Des scientifiques et spécialistes de l'art ont trouvé une oeuvre cachée sous l'un des premiers chefs-d'oeuvre de Pablo Picasso, La chambre bleue. Les technologies de pointe en imagerie infrarouge ont ainsi permis de révéler un homme au noeud papillon, le visage reposant sur sa main, sous la peinture. Les conservateurs de la Phillips Collection, à Washington, cherchent maintenant à trouver de qui il s'agit.

Le mystère est au coeur d'une nouvelle recherche sur la toile datée de 1901, créée au début de la carrière de Picasso alors qu'il travaillait à Paris et que s'amorçait sa célèbre période bleue.

Les conservateurs ont présenté leur découverte pour la première fois à l'Associated Press la semaine dernière. Au cours des cinq dernières années, des experts de la Phillips Collection, de la National Gallery of Art, de l'Université Cornell et du musée Winterthur, au Delaware, ont su révéler une image plus nette de la toile mystérieuse. Il s'agit du portrait d'un homme inconnu.

En 2008, la technologie d'imagerie infrarouge avait révélé pour la première fois le visage d'un homme barbu ayant trois bagues à ses doigts. Il est vêtu d'un veston et d'un noeud papillon. Une analyse technique a permis de confirmer que le portrait a été créé par Picasso, probablement juste avant sa Chambre bleue, selon les conservateurs. Après la découverte du portrait, les conservateurs ont utilisé d'autres technologies pour analyser la toile et y découvrir davantage de détails.

Les conservateurs soupçonnaient depuis longtemps qu'une autre oeuvre se cachait sous La chambre bleue, qui fait partie de la Phillips Collection, à Washington, depuis 1927. Les coups de pinceau sur l'oeuvre ne correspondaient pas à la composition de l'image montrant une femme se baignant dans le studio de Picasso.

Un conservateur avait déjà fait état de ces étranges coups de pinceau dans une lettre datant de 1954, mais il aura fallu attendre les années 1990 pour qu'un rayon X permette de révéler une image floue sous la peinture. On ne pouvait cependant pas être certain qu'il s'agissait d'un portrait.

«Lorsqu'il avait une idée, vous savez, il devait absolument la réaliser», a expliqué la conservatrice Susan Behrends Frank à l'Associated Press. «Il ne pouvait se permettre d'acquérir de nouvelles toiles chaque fois qu'il avait une idée à explorer. Il travaillait parfois sur du carton parce que les toiles étaient beaucoup plus coûteuses.»

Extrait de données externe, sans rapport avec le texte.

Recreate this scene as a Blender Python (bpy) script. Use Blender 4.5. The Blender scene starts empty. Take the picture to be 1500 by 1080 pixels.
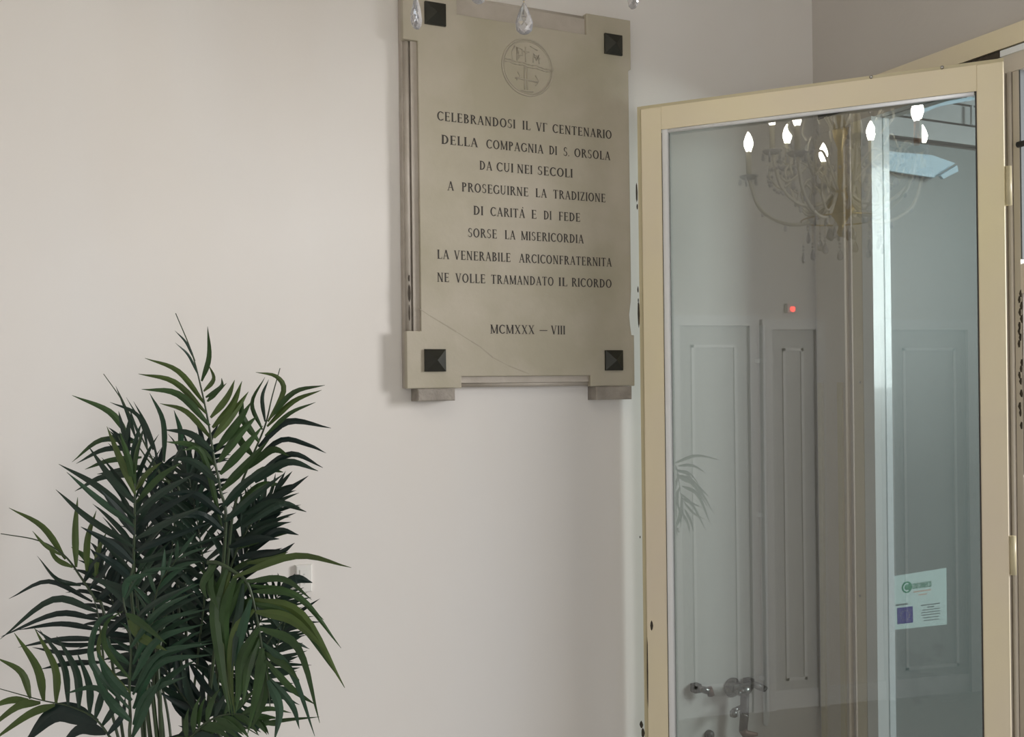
import bpy, math, random
from mathutils import Vector, Matrix
random.seed(7)
C = bpy.context.scene.collection
S = bpy.context.scene

# ------------------------------------------------------------------ camera
F = 1500.0                      # focal length in pixels of the 1500x1080 frame
ROLL = 0.012
HOR = 566.0                     # row of the horizon
EYE = 1.75
cam_d = bpy.data.cameras.new('camera')
cam_d.sensor_width = 36.0
cam_d.sensor_fit = 'HORIZONTAL'
cam_d.lens = 36.0 * F / 1500.0
cam_d.shift_y = (HOR - 540.0) / 1500.0
cam_d.clip_start = 0.02
cam = bpy.data.objects.new('camera', cam_d)
C.objects.link(cam)
c_, s_ = math.cos(ROLL), math.sin(ROLL)
cam.matrix_world = Matrix(((c_, s_, 0, 0), (0, 0, -1, 0), (-s_, c_, 0, EYE), (0, 0, 0, 1)))
S.camera = cam

# ------------------------------------------------------------------ look, world and daylight
S.view_settings.view_transform = 'Standard'
S.view_settings.look = 'None'
S.view_settings.exposure = 0.0
S.view_settings.gamma = 1.0
S.view_settings.use_curve_mapping = False
S.cycles.sample_clamp_indirect = 4.0
S.cycles.use_denoising = True
S.cycles.max_bounces = 10
S.cycles.transparent_max_bounces = 16
S.cycles.caustics_reflective = False
S.cycles.caustics_refractive = False
W = bpy.data.worlds.new('sky')
W.use_nodes = True
W.node_tree.nodes['Background'].inputs[0].default_value = (0.80, 0.90, 1.0, 1)
W.node_tree.nodes['Background'].inputs[1].default_value = 0.6
S.world = W

AW = math.atan2(1500.0, 3145.0)         # the room is turned by this much from the camera
R = Matrix.Rotation(AW, 4, 'Z')
RI = R.inverted()
PY = 2.66                                # plaque wall, room y
SX = 2.40                                # entrance wall, room x
LX = -0.45                               # left wall, room x
BY = -3.2                                # back wall, room y
CEIL = 3.85


def area(name, loc, target, sx, sy, power, col):
    d = bpy.data.lights.new(name, 'AREA')
    d.shape = 'RECTANGLE'
    d.size, d.size_y, d.energy, d.color = sx, sy, power, col
    o = bpy.data.objects.new(name, d)
    C.objects.link(o)
    p, t = R @ Vector(loc), R @ Vector(target)
    o.matrix_world = Matrix.Translation(p) @ (t - p).to_track_quat('-Z', 'Y').to_matrix().to_4x4()
    return o


# daylight falling in through the open shop entrance; two added fill lamps follow
area('entrance_daylight', (5.3, -0.45, 2.45), (0.3, 2.2, 1.5), 1.3, 1.5, 195, (1.0, 0.98, 0.97))
area('back_fill', (0.6, -3.45, 1.75), (1.2, 2.6, 1.5), 2.0, 1.7, 45, (1.0, 0.98, 0.94))  # soft fill lamp added outside an unseen back opening
area('corner_fill', (3.9, 0.95, 2.3), (2.2, 2.6, 1.3), 1.0, 1.4, 4, (0.88, 0.95, 1.0))  # fill lamp added outside the side light to lighten the corner

# ------------------------------------------------------------------ pixel geometry


def ray(px, py):
    dx, dy = px - 750.0, HOR - py
    return Vector((dx + ROLL * dy, F, dy - ROLL * dx)) / F      # depth 1


def at(px, py, depth):
    v = ray(px, py) * depth
    return Vector((v.x, v.y, v.z + EYE))


def room_hit(px, py, axis, val):
    d = RI.to_3x3() @ ray(px, py)
    k = val / d[axis]
    return Vector((d.x * k, d.y * k, d.z * k + EYE))           # room coordinates


# ------------------------------------------------------------------ materials
MATS = {}


def rgb(r, g, b):
    f = lambda v: ((v / 255 + 0.055) / 1.055) ** 2.4 if v > 10 else v / 255 / 12.92
    return (f(r), f(g), f(b), 1)


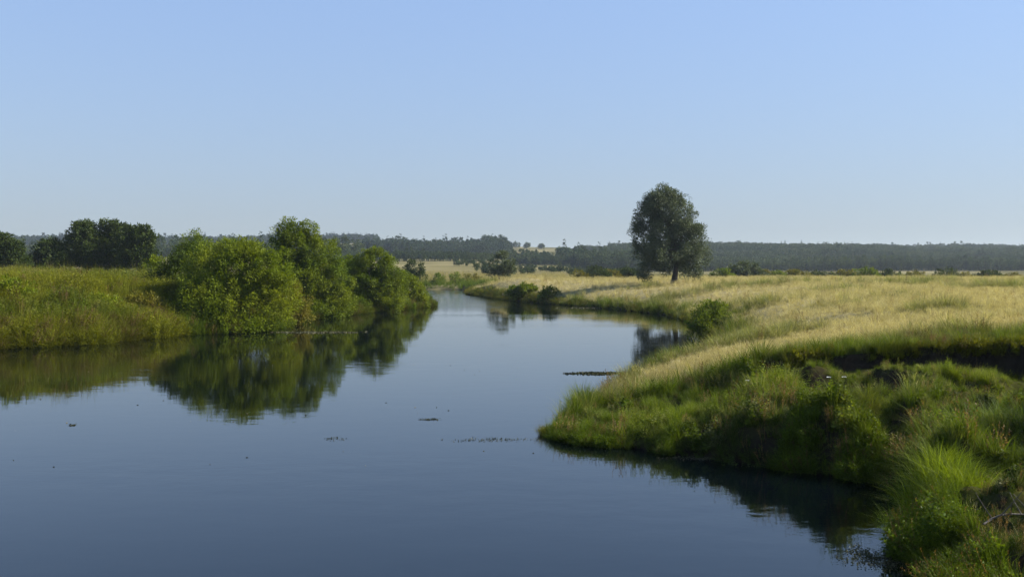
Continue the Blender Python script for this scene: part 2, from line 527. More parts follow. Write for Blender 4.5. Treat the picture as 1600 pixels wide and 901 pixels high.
# ------------------------------------------------------------------ scatter (geometry nodes)
def scatter(name, protos, pts, rot, scl, idx, tint, label, cat=None):
    coll = bpy.data.collections.new(name + '_kinds')
    for p in protos:
        coll.objects.link(p)
    me = bpy.data.meshes.new(name)
    n = len(pts)
    me.vertices.add(n); me.vertices.foreach_set('co', pts.astype(np.float32).ravel())
    a = me.attributes.new('rot', 'FLOAT_VECTOR', 'POINT'); a.data.foreach_set('vector', rot.astype(np.float32).ravel())
    a = me.attributes.new('scl', 'FLOAT_VECTOR', 'POINT'); a.data.foreach_set('vector', scl.astype(np.float32).ravel())
    a = me.attributes.new('idx', 'INT', 'POINT'); a.data.foreach_set('value', idx.astype(np.int32))
    t4 = np.concatenate([tint, np.ones((n, 1))], 1).astype(np.float32)
    a = me.attributes.new('tint', 'FLOAT_COLOR', 'POINT'); a.data.foreach_set('color', t4.ravel())
    o = bpy.data.objects.new(name, me); COL.objects.link(o)
    ng = bpy.data.node_groups.new(name + '_scatter', 'GeometryNodeTree')
    ng.interface.new_socket('Geometry', in_out='INPUT', socket_type='NodeSocketGeometry')
    ng.interface.new_socket('Geometry', in_out='OUTPUT', socket_type='NodeSocketGeometry')
    N, L = ng.nodes, ng.links
    gi = N.new('NodeGroupInput'); go = N.new('NodeGroupOutput')
    ci = N.new('GeometryNodeCollectionInfo'); ci.inputs['Collection'].default_value = coll
    ci.inputs['Separate Children'].default_value = True; ci.inputs['Reset Children'].default_value = True
    iop = N.new('GeometryNodeInstanceOnPoints'); iop.inputs['Pick Instance'].default_value = True

    def named(nm, tp):
        q = N.new('GeometryNodeInputNamedAttribute'); q.data_type = tp; q.inputs['Name'].default_value = nm
        return [s for s in q.outputs if s.enabled and s.name == 'Attribute'][0]
    e2r = N.new('FunctionNodeEulerToRotation')
    L.new(named('rot', 'FLOAT_VECTOR'), e2r.inputs[0])
    L.new(gi.outputs[0], iop.inputs['Points']); L.new(ci.outputs[0], iop.inputs['Instance'])
    L.new(named('idx', 'INT'), iop.inputs['Instance Index']); L.new(e2r.outputs[0], iop.inputs['Rotation'])
    L.new(named('scl', 'FLOAT_VECTOR'), iop.inputs['Scale']); L.new(iop.outputs[0], go.inputs[0])
    md = o.modifiers.new('scatter', 'NODES'); md.node_group = ng
    return tag(o, label, cat, None, 'stuff')


def proto(name, me, mat):
    me.materials.append(mat)
    return bpy.data.objects.new(name, me)


# --- grass and weed kinds (unit heights in metres) -----------------
def mk_meadow(seed, n=46, h=0.55, r=0.2, w=0.013, bend=0.28):
    g = np.random.default_rng(seed)
    a = g.uniform(0, 2 * math.pi, n); rr = r * np.sqrt(g.uniform(0, 1, n))
    base = np.stack([np.cos(a) * rr, np.sin(a) * rr, np.full(n, -0.04)], 1)
    hh = h * g.uniform(0.5, 1.15, n)
    return blades(base, a + g.normal(size=n) * 0.8, hh, bend * g.uniform(0.2, 1.3, n), w * g.uniform(.7, 1.3, n), g)


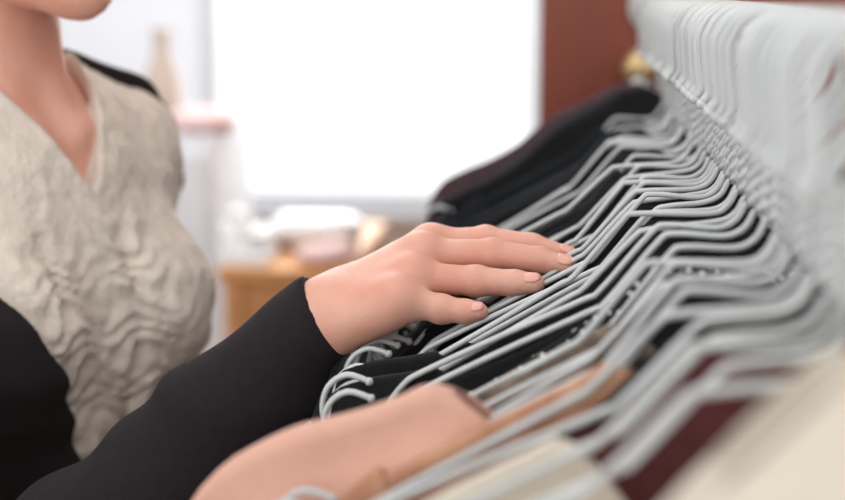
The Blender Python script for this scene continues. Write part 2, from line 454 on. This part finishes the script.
# ------------------------------------------------------------------ garments
def garment_body(seed, neck, dip, cover, length, wtop, thick, flare, collar=0.0, cut=.035, ridge=None):
    """two draped cloth sheets joined at the sides (and over the shoulders when the cloth covers the wire)"""
    rng = random.Random(seed)
    nu, nv = 72, 34
    ph = [rng.uniform(0, 6.28) for _ in range(6)]; fr = [rng.uniform(18, 30), rng.uniform(36, 52), rng.uniform(60, 80)]
    V = []; F = []
    def top(x):
        ax = abs(x); z = arm_z(x)
        if ridge:
            return float(np.interp(ax, ridge[0], ridge[1])) - DZ
        if cover:
            z += .0035
            if ax < neck:
                t = min(1, (neck - ax) / max(neck * .55, .02)); z = arm_z(neck) + .0035 + collar * t - dip * (t * t * (3 - 2 * t))
        else:
            z -= .012 + .004 * math.sin(ax * 40 + ph[0])
            if ax < neck:
                t = (neck - ax) / neck; z = min(z, arm_z(neck) - .012 - dip * t)
            if ax > wtop - cut: z -= ((ax - wtop + cut) / cut) ** 2 * .02
        return z
    for side in (-1, 1):
        for j in range(nv + 1):
            v = j / nv; dv = v ** 1.6
            for i in range(nu + 1):
                u = -1 + 2 * i / nu
                drop = dv * length
                wx = wtop - .035 * min(1, drop / .12) + flare * dv
                x = u * wx
                z0 = top(u * wtop); z = z0 * (1 - min(1, drop / .3)) + (-.20) * min(1, drop / .3) - drop if drop > 0 else z0
                z = min(z, z0 - drop * .6) if drop > 0 else z0
                env = (1 - abs(u) ** 8)
                covr = cover and abs(u * wtop) > neck * .9
                th = (.0026 if covr and j == 0 else thick * (.35 + .65 * min(1, drop / .05)))
                if covr and 0 < drop < .02: th = max(.0034, th * .75)
                fold = (math.sin(x * fr[0] * 3 + ph[1]) * .45 + math.sin(x * fr[1] * 2.4 + ph[2] + z * 8) * .35 + math.sin(x * fr[2] * 2 + ph[3] + z * 14) * .2)
                amp = thick * .55 * min(1, drop / .10)
                y = side * th * env + fold * amp + math.sin(z * 9 + ph[4]) * .003 * min(1, drop / .2)
                if ridge: y += (.5 if thick < .02 else 1) * (.010 * math.sin(z * 130 + abs(x) * 75) + .006 * math.sin(z * 60 - x * 40 + 1)) * min(1, drop / .05) * math.exp(-drop / .10); z += .0025 * math.sin(x * 55 + 2)
                V.append((x, y, z))
    W = nu + 1; S = W * (nv + 1)
    for k in (0, 1):
        for j in range(nv):
            for i in range(nu):
                a = k * S + j * W + i
                f = (a, a + W, a + W + 1, a + 1) if k == 0 else (a, a + 1, a + W + 1, a + W)
                F.append(f)
    for j in range(nv):
        for i in (0, nu):
            a = j * W + i; F.append((a, a + S, a + S + W, a + W) if i == 0 else (a, a + W, a + S + W, a + S))
    if cover:
        for i in range(nu):
            u0 = abs(-1 + 2 * (i + .5) / nu) * wtop
            if u0 > neck * .92: F.append((i, i + 1, i + 1 + S, i + S))
    return V, F

def solid(o, t=.0009):
    m = o.modifiers.new('cloth_thickness', 'SOLIDIFY'); m.thickness = t; m.offset = 0
    return o

def strap(x, seed, m, parent, wid=.004):
    """narrow strap looped over the wire"""
    z = arm_z(x); zb = z - .022
    V = []; F = []
    prof = [(-.0045, zb), (-.0042, z - .006), (-.0034, z + .0006), (-.0018, z + .0030), (0, z + .0034), (.0018, z + .0030), (.0034, z + .0006), (.0042, z - .006), (.0045, zb)]
    for (y, zz) in prof:
        V += [(x - wid, y, zz - (arm_z(x) - arm_z(x - wid))), (x + wid, y, zz - (arm_z(x) - arm_z(x + wid)))]
    for i in range(len(prof) - 1):
        F.append((2*i, 2*i+1, 2*i+3, 2*i+2))
    return solid(obj_from('strap', V, F, m, parent))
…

Des chercheurs tentent maintenant de découvrir qui est l'homme sur la toile et pourquoi l'artiste l'a peint. Ils ont déjà écarté la possibilité qu'il puisse s'agir d'un autoportrait. Ce pourrait cependant être le marchand d'oeuvres d'art parisien Ambrose Villard, qui a présenté la première exposition de Picasso en 1901. Mais aucun indice sur la toile ou documentation ne permet de le confirmer et les recherches se poursuivent.

Des conservateurs planifient actuellement une première exposition axée sur «La chambre bleue» en tant qu'oeuvre marquante de la carrière de Picasso. Prévue pour 2017, l'exposition se penchera sur la découverte du portrait sous l'oeuvre, de même que sur d'autres toiles de Picasso et sur son engagement auprès d'autres artistes.

Pour l'instant, «La chambre bleue» fait partie d'une exposition en tournée en Corée du Sud jusqu'au début de 2015.

D'autres images ont été retrouvées sous d'autres toiles importantes de Picasso. Une analyse technique de «La vie» au Musée d'art de Cleveland avait permis de constater que Picasso avait beaucoup retravaillé la composition de l'oeuvre. Des conservateurs ont également découvert le portrait d'un homme moustachu sous la toile de Picasso «Femme au repassage», au musée Guggenheim de Manhattan.